Самое удивительное — я не вызвал в нем отвращения. Это подтвердилось и авторитетным свидетельством Оксаны Кругерской, и присланной им из Австралии книгой рассказов с очень доброй надписью, а через годы — встречей в Мельбурне, где Аллан живет с юности. После окончания школы ему пришлось покинуть любимые заросли, кроликов, опоссумов, птиц и перебраться во второй по величине город Австралии для продолжения учебы и работы.
Но до того как мы встретились в мельбурнском доме Аллана, я познакомился с его книгами — и автобиографической трилогией, и чудесными маленькими рассказами, которые читал по-русски и в подлиннике. В переводе язык Аллана кажется простым, прозрачным и ясным, но читать его по-английски человеку со средней подготовкой очень трудно. Мне несравнимо легче давались многие современные авторы, обладающие значительно более усложненной и громоздкой фразой, нежели у Аллана. Австралийский — это все-таки диалект, к тому же Маршал щедро пользуется сленгом и специальной терминологией, связанной с охотой, объездкой лошадей, сельским хозяйством.
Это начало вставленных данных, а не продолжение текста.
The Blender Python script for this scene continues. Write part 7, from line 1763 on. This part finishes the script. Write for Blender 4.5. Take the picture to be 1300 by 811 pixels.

В романах «Это трава» и в «В сердце моем» Аллан продолжает тему, начатую в первой части трилогии. Как найти свое место в немилостивой, порой откровенно жестокой действительности человеку, с точки зрения данной общественной структуры, неполноценному? Мальчик Аллан научился прыгать через лужи; жестокими драками, скачкой на плохо объезженных пони, участием во всех ребяческих проделках, походах, приключениях он заслужил признание сверстников. Ему могли помочь при случае, но так, между делом, не придавая этому значения, и только немногие — глупые — взрослые люди оставались при тупом убеждении, что жизнь его ущербна и он нуждается в особом отношении. Мальчишки же и девчонки из зарослей об этом вовсе не думали, они могли задрать Аллана, ударить, обидеть, как и всякого другого, и в этом было признание его равным среди равных.
Нелегко завоеванное равенство кончилось, когда он перешел в другой возраст, в юность, и сделал первые попытки найти работу. Оказывается, за калекой в мире жестокой конкуренции не признают равных прав. Было мучительно трудно получить место, когда же он наконец добился своего, ему стали платить лишь половину положенного жалованья. Аллан был хорошим, исполнительным клерком, потом стал высококвалифицированным бухгалтером, его ценность как работника не вызывала сомнений, но рядом с конторкой стояли костыли, а за окнами офиса маячили тени безработных — начиналась пора депрессии, — и хозяева не только спокойно обирали калеку, но еще почитали себя благодетелями.
И Маршал стал вновь яростно бороться за себя, за свое скромное достоинство, за равноправие с теми, кому не нужны костыли. Иными словами — вновь учиться прыгать через лужи. Но не через веселые дождевые лужи своего детства, а через мутные, грязные лужи холодного мира взрослых, тупой предубежденности, корысти, подлости, жестокости, обмана, безграничного цинизма. Он прорубал социальную чащу столь же настойчиво, мужественно и неустанно, как в детстве одолевал непролазные заросли вокруг своего жилья. Профессионально отлично подготовленный, исполнительный и трудолюбивый, Аллан тем не менее сразу оказался среди изгоев буржуазного общества, его самостоятельная жизнь начиналась вблизи мельбурнского дна. Это было несправедливо, трудно, опасно, но каким неоценимым жизненным опытом обогатила будущего писателя причастность к мрачному быту мельбурнских трущоб, к горестной судьбе униженных и оскорбленных! Он столкнулся с человечьей протерью, заглянул в самые черные бездны, это потребовало от него громадного напряжения душевных сил, мобилизации всех скрытых ресурсов личности. Ничего не потеряв в своей внутренней свободе, доброте и деликатности, он научился при необходимости пускать в ход кулаки, локти, зубы. Вновь в синяках и ссадинах, он заставил себя уважать, добился равноправия среди сослуживцев, друзей и недругов.